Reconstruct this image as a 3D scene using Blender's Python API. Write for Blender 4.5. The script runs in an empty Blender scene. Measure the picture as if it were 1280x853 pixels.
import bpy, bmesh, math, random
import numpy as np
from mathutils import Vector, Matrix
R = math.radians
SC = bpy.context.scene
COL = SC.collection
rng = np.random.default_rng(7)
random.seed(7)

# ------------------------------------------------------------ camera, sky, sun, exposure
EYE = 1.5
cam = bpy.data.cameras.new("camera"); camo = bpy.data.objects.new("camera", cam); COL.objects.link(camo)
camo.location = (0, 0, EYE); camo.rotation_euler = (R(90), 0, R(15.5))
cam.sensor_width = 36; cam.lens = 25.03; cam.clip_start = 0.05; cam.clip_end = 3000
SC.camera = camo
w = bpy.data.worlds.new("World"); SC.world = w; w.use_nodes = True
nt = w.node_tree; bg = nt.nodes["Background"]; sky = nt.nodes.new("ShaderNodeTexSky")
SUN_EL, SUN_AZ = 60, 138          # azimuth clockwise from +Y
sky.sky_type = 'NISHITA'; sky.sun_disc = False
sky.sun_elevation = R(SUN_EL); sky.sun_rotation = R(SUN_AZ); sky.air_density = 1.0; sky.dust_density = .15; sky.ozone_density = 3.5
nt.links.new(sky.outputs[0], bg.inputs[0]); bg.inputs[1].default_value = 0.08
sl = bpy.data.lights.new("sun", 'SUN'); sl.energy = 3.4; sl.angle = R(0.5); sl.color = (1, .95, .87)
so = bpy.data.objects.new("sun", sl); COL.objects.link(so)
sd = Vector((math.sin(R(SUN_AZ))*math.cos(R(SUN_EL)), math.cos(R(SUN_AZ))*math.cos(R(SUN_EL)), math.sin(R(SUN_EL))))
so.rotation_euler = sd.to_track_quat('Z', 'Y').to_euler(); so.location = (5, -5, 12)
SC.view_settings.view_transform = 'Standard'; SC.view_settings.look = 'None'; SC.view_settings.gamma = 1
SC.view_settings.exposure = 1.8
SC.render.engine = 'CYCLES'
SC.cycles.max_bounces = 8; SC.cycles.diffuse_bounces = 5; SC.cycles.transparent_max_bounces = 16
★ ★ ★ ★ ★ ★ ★
Your goal: Your answer should be exactly the lines of the data above, from the first through the line containing "random.seed(7)".

Worked answer:
Reconstruct this image as a 3D scene using Blender's Python API. Write for Blender 4.5. The script runs in an empty Blender scene. Measure the picture as if it were 1280x853 pixels.
import bpy, bmesh, math, random
import numpy as np
from mathutils import Vector, Matrix
R = math.radians
SC = bpy.context.scene
COL = SC.collection
rng = np.random.default_rng(7)
random.seed(7)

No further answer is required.